▶ **PROMPT**
Begin at the first line and end at the line containing "S = bpy.context.scene; COL = S.collection". Extract exactly those lines.

--- Start of LISTING ---

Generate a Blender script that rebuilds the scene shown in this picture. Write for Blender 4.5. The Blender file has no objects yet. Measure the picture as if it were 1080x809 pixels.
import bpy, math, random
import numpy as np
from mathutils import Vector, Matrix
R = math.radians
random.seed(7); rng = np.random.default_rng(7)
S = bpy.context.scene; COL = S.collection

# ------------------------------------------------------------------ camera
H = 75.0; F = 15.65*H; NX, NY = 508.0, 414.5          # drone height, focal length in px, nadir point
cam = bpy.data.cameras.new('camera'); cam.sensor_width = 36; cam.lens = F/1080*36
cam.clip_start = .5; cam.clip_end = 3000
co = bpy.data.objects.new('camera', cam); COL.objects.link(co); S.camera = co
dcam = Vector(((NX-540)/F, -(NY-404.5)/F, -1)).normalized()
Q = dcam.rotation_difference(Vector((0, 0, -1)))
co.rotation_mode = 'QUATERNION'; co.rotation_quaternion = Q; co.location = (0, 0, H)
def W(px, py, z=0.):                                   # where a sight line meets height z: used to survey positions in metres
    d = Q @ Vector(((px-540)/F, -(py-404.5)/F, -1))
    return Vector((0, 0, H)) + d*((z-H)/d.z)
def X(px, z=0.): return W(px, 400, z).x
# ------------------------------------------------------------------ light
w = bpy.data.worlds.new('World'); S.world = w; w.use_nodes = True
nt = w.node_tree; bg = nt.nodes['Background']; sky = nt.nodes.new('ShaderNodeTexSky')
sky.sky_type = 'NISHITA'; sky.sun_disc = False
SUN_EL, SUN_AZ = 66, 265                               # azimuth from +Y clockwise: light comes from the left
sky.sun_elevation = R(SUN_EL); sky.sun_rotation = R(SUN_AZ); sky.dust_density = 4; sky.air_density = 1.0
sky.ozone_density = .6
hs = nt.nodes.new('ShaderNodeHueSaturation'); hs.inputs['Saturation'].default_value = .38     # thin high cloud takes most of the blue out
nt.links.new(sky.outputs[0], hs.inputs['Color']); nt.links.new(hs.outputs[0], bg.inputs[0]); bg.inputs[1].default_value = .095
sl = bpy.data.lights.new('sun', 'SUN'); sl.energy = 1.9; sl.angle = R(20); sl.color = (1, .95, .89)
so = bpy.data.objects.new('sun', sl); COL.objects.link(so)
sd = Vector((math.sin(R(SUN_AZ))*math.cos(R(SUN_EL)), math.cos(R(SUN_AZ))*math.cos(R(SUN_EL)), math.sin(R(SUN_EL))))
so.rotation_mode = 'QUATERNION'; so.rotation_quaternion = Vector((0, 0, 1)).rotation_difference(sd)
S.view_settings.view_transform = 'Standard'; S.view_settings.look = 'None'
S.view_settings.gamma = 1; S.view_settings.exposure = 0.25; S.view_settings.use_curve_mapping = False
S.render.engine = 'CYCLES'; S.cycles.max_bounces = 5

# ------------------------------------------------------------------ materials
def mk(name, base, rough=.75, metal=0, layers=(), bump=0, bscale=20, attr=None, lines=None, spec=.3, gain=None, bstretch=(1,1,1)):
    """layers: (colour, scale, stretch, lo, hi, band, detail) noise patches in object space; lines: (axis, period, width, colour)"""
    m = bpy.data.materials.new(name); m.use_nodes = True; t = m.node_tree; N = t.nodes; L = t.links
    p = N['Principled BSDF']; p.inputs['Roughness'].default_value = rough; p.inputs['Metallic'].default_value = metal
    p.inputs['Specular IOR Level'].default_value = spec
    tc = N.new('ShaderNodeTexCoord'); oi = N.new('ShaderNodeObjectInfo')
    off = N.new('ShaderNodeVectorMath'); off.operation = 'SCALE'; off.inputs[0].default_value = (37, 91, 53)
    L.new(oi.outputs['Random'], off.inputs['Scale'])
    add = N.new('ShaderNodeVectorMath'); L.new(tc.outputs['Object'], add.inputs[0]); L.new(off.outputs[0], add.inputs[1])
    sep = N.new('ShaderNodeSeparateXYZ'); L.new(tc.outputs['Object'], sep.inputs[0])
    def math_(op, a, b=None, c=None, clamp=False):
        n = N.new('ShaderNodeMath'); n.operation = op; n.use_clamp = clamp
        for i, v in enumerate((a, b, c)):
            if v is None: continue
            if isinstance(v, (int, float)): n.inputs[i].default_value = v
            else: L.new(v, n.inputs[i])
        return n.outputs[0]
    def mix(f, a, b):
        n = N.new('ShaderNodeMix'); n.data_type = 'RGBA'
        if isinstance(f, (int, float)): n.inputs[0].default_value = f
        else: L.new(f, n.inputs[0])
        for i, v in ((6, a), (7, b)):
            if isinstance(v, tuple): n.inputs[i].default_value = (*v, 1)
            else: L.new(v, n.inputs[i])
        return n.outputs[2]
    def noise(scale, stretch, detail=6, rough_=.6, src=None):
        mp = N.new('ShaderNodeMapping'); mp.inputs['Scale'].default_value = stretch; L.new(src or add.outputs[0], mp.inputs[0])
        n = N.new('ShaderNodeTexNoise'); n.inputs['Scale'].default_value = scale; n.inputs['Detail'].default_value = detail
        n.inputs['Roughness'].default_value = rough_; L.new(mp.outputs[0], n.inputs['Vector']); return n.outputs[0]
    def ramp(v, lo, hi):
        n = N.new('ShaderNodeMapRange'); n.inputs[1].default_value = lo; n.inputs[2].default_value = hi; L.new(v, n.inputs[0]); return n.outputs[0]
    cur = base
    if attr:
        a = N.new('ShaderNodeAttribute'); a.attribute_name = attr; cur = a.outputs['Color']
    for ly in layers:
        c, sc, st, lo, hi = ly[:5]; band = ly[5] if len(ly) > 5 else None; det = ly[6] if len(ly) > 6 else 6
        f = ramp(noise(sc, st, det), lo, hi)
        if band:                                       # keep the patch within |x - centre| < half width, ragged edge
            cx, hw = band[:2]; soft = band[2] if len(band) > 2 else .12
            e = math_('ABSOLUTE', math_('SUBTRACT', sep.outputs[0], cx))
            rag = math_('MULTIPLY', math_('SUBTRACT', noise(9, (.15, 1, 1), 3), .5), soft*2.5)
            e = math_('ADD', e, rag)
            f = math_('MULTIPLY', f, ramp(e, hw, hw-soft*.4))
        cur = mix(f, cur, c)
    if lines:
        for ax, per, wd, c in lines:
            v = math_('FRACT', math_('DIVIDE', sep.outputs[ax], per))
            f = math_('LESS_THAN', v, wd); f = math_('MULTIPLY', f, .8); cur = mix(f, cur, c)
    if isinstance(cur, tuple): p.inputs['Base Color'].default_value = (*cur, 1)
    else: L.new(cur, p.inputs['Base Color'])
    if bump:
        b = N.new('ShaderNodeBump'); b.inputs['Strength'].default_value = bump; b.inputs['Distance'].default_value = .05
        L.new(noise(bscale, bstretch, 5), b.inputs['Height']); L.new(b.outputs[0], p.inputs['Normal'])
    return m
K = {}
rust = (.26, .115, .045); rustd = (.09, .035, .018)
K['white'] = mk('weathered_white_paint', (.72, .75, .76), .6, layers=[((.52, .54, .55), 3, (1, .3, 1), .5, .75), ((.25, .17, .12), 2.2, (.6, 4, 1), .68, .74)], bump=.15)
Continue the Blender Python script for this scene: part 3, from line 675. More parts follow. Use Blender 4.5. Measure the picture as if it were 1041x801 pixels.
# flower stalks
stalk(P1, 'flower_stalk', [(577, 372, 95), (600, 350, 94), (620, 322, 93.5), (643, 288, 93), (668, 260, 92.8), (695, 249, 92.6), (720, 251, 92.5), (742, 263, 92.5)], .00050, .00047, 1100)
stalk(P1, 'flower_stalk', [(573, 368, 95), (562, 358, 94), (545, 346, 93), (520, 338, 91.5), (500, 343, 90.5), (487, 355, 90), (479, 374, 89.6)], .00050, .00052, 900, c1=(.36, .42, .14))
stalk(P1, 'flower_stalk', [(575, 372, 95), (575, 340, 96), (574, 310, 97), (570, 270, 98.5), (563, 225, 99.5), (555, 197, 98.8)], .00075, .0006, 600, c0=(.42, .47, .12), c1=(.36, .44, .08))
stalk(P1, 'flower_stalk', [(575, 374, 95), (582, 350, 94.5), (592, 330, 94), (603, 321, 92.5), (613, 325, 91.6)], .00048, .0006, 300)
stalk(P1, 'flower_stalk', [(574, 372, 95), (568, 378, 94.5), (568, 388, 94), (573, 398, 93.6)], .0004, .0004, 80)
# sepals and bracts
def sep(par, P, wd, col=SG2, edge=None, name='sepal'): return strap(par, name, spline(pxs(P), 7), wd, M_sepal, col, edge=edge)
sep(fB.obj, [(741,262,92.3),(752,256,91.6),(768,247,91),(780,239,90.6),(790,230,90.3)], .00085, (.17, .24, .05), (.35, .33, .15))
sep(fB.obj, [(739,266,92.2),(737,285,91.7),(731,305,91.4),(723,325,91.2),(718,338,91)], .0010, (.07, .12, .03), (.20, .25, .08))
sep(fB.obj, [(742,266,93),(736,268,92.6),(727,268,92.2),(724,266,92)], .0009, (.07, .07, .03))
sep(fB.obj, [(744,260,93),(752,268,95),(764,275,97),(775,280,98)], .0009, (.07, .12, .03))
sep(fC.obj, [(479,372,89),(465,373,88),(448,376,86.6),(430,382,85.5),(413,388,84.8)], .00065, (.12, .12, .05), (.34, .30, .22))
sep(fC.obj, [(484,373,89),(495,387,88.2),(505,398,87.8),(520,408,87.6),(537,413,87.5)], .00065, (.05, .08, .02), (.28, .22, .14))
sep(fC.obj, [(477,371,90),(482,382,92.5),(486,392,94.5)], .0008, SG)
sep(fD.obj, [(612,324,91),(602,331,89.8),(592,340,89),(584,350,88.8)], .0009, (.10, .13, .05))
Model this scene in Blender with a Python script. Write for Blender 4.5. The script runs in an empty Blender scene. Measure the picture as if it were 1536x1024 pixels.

--- End of LISTING ---

▶ **FULL SOLUTION**
Generate a Blender script that rebuilds the scene shown in this picture. Write for Blender 4.5. The Blender file has no objects yet. Measure the picture as if it were 1080x809 pixels.
import bpy, math, random
import numpy as np
from mathutils import Vector, Matrix
R = math.radians
random.seed(7); rng = np.random.default_rng(7)
S = bpy.context.scene; COL = S.collection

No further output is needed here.